Das nominierte Team mit seinem Roboter Franka Emika: Sven Parusel, Sami Haddadin und Simon Haddadin (v.l.n.r.).
(Bild: Ansgar Pudenz / Deutscher Zukunftspreis)

Neben der wenig einschüchternden Bedienung hilft dabei der ungekannt niedrige Preis: Der in elegantem Weiß gehaltene Arm selbst kostet zusammen mit Steuerung und Greifhand 11.300 Euro, fertige Apps können bündelweise für jeweils einige tausend Euro dazugekauft werden. Auch die Art des Verkaufs erinnert eher an den Silicon-Valley-Stil als an solide, aber gern spröde deutsche Ingenieurskunst: Die Produkte von Franka Emika lassen sich über einen schlicht gehaltenen Online-Shop aus der ganzen Welt bestellen.

Wenn Sami Haddadin, in Deutschland geborener Sohn einer finnischen Mutter und eines jordanischen Vaters, nicht so sehr an seiner Heimat hängen würde, wären wahrscheinlich sowohl die Technologie als auch er selbst längst in die USA abgewandert. An Franka Emika soll unter anderem Google Kaufinteresse bekundet haben, Haddadin selbst bekam Professuren am MIT und an der Stanford University angeboten, entschied sich aber fürs Bleiben – wenn auch nicht an derselben Universität, denn im kommenden Jahr wird er eine Stelle an der TU München antreten. "Die USA sind toll", sagt er dazu, "aber mir fehlt es dort am langfristigen Denken und an der klassischen Ingenieurskunst."
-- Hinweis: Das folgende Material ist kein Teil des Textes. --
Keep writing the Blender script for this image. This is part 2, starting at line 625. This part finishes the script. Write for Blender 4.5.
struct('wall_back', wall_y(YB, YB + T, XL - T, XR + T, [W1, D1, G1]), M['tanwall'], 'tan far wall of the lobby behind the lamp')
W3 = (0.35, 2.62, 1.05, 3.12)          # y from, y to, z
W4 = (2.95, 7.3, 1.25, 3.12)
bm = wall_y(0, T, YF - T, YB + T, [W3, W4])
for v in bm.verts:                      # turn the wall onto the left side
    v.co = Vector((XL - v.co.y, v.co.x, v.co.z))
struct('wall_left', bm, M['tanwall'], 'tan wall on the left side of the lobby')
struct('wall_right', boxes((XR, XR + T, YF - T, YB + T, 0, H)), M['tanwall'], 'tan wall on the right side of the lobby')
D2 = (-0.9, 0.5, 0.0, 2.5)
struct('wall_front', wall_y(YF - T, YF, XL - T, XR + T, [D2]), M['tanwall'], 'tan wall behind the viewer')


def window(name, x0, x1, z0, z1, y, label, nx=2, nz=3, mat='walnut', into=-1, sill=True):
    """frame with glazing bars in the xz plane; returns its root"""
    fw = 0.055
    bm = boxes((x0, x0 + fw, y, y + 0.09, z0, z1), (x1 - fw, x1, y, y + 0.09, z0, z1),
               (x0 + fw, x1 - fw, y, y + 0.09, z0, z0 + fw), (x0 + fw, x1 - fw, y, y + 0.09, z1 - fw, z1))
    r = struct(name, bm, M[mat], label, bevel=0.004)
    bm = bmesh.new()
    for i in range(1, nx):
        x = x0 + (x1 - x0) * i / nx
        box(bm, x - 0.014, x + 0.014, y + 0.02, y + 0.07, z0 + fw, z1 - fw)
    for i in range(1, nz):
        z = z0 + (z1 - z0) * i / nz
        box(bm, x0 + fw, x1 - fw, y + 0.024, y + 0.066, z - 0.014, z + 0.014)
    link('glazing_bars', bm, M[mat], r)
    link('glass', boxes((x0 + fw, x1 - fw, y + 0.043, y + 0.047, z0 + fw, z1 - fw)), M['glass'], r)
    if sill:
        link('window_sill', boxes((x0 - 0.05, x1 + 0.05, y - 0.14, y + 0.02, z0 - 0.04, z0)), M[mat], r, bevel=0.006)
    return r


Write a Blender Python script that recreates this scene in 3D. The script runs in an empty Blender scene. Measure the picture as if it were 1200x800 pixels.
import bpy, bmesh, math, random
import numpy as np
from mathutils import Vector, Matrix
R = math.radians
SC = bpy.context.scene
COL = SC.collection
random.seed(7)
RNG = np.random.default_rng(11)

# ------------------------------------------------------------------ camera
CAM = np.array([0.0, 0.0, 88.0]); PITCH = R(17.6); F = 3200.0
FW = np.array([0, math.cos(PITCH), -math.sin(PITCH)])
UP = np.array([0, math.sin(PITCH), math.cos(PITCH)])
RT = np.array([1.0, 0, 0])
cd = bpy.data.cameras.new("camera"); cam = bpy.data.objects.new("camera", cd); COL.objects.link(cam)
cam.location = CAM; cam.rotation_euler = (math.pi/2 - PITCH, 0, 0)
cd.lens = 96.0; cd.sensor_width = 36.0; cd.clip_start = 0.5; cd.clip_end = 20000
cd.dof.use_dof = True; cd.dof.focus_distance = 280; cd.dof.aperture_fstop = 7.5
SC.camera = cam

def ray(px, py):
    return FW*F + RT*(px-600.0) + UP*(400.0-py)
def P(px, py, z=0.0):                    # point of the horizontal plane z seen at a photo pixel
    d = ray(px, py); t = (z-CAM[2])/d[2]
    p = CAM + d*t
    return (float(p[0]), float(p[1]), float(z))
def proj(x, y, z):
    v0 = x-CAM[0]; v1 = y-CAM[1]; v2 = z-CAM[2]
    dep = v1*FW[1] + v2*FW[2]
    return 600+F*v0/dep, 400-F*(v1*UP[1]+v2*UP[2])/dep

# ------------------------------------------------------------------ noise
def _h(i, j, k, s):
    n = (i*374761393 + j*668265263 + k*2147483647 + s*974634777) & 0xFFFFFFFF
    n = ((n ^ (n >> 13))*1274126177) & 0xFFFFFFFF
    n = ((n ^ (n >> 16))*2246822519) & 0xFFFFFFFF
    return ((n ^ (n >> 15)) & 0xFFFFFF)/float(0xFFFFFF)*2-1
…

Der jüngere Bruder Simon, von Haus aus Mediziner, und der Informatiker Parusel kümmern sich inzwischen hauptberuflich um Franka Emika. Haddadin selbst dagegen spielt nach eigenen Angaben im Unternehmen keine operative Rolle und will sich vor allem in der Wissenschaft nützlich machen. Er plant den Aufbau eines Schulungszentrums in Hannover und will sich dafür einsetzen, dass an den Menschen angelehnte Robotik zu einem eigenen neuen Fachgebiet wird – Deutschland habe beste Voraussetzungen dafür, sich hier eine führende Stellung zu sichern.

Gleichzeitig verfolgt er weitere Anwendungsideen für die zukunftsträchtige Technologie mit Tastsinn. Schon im nächsten Jahr soll sie in einem Projekt namens Garmi als Alltagshilfe für ältere Menschen eingesetzt werden. Und auf längere Sicht, so Haddadin, könnte sie auch Prothesen ermöglichen, die sich vom Träger so intuitiv einsetzen lassen wie ein ganz natürliches Körperteil.